[TASK INSTRUCTIONS] Count the lines containing "picture". Give the number alone.

[INPUT MATERIAL]
|---|
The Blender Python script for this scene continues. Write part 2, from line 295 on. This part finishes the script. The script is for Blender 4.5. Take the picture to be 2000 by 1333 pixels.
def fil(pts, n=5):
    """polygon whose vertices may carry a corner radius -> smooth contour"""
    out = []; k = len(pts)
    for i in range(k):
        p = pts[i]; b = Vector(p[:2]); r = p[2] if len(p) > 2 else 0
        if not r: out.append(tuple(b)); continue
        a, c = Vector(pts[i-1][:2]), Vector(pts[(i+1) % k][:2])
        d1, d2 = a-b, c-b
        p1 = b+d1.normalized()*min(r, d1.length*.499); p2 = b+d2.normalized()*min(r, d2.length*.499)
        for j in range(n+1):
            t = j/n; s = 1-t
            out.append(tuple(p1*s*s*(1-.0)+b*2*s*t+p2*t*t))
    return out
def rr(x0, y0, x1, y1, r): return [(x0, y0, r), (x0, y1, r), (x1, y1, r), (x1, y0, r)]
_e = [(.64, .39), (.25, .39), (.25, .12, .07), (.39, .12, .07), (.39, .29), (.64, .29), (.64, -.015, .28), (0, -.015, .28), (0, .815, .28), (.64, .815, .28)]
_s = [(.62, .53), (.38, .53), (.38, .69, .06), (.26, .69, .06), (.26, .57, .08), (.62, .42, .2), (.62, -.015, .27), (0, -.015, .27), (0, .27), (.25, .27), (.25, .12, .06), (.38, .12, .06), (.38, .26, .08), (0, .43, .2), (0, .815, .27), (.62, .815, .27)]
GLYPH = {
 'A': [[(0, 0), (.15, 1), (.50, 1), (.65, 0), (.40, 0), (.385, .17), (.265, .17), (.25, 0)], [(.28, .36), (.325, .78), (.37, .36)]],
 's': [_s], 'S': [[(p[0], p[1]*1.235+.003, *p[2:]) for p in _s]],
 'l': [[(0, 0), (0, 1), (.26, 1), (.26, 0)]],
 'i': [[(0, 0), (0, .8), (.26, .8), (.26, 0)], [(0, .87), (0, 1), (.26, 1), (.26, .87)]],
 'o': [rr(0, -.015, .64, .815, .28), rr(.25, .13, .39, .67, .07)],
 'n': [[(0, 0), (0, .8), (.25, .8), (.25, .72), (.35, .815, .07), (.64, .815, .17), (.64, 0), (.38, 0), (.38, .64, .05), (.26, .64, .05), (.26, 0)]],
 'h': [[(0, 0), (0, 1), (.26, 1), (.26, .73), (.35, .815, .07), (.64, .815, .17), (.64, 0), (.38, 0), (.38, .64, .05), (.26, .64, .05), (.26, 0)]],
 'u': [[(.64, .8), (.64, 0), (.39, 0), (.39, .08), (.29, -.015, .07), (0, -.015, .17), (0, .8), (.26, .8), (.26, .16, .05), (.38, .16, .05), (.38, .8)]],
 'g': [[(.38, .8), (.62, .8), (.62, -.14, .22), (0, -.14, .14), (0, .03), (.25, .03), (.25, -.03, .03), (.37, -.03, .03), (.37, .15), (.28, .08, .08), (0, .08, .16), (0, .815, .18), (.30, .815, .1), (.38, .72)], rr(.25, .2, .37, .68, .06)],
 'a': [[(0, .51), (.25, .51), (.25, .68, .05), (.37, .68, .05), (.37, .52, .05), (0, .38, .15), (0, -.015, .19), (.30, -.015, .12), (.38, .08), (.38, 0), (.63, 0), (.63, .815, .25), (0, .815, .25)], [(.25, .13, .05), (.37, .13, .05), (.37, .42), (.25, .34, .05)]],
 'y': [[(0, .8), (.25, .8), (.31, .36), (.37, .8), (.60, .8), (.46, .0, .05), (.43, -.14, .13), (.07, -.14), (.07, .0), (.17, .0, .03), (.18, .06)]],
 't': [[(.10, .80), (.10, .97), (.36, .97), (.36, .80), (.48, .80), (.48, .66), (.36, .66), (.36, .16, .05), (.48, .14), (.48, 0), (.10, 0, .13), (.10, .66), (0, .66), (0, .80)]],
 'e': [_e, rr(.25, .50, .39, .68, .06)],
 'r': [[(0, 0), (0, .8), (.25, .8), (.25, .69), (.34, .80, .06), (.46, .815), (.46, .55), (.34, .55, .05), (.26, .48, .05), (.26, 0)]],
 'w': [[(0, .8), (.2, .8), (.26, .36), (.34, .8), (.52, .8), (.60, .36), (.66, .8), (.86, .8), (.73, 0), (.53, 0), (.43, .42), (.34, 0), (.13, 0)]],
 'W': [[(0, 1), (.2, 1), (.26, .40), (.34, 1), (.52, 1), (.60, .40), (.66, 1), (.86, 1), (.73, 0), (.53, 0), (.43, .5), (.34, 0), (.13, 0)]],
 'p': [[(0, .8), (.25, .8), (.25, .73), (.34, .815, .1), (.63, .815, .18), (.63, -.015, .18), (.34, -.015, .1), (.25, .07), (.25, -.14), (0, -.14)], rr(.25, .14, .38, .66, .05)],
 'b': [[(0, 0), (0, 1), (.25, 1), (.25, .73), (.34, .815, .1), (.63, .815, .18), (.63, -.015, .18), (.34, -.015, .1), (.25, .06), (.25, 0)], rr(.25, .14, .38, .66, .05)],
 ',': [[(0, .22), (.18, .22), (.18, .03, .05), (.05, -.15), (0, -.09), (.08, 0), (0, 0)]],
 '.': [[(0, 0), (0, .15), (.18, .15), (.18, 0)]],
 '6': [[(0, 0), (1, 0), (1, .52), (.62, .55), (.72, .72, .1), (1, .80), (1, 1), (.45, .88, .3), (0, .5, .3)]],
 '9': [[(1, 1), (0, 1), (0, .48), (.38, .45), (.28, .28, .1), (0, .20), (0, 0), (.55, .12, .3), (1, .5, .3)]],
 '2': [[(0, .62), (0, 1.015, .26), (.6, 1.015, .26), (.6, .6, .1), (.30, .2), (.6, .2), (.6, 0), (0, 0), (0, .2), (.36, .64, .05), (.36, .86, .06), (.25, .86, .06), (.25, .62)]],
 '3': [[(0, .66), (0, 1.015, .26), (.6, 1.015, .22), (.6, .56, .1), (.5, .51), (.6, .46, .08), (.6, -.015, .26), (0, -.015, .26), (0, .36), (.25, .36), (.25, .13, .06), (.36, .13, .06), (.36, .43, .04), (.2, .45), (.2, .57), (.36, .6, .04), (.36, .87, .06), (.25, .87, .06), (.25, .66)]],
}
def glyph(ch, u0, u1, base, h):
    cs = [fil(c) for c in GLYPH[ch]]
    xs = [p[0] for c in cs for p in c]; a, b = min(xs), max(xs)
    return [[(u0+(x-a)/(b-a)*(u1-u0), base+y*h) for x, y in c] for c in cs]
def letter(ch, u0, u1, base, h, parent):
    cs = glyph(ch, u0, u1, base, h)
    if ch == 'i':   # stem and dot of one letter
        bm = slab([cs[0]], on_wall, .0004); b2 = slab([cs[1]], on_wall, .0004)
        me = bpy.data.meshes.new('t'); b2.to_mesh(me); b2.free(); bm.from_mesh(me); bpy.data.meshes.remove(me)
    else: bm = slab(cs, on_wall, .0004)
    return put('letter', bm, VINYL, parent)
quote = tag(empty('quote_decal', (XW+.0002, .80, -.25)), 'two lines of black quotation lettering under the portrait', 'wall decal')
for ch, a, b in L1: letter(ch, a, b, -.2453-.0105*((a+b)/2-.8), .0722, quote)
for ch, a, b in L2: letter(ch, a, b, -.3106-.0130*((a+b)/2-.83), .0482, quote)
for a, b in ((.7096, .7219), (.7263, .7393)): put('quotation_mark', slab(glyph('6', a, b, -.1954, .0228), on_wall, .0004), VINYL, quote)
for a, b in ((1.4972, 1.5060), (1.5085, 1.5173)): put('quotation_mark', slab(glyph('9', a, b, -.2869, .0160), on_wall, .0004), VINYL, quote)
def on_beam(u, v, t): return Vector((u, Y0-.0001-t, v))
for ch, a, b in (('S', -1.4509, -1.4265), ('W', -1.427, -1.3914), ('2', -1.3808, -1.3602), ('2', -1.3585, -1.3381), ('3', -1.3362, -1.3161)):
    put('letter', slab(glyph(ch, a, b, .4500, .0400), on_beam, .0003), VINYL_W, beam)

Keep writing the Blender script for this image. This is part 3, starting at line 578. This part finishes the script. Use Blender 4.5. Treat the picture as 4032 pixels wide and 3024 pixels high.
|---|
[WORKED SOLUTION] 2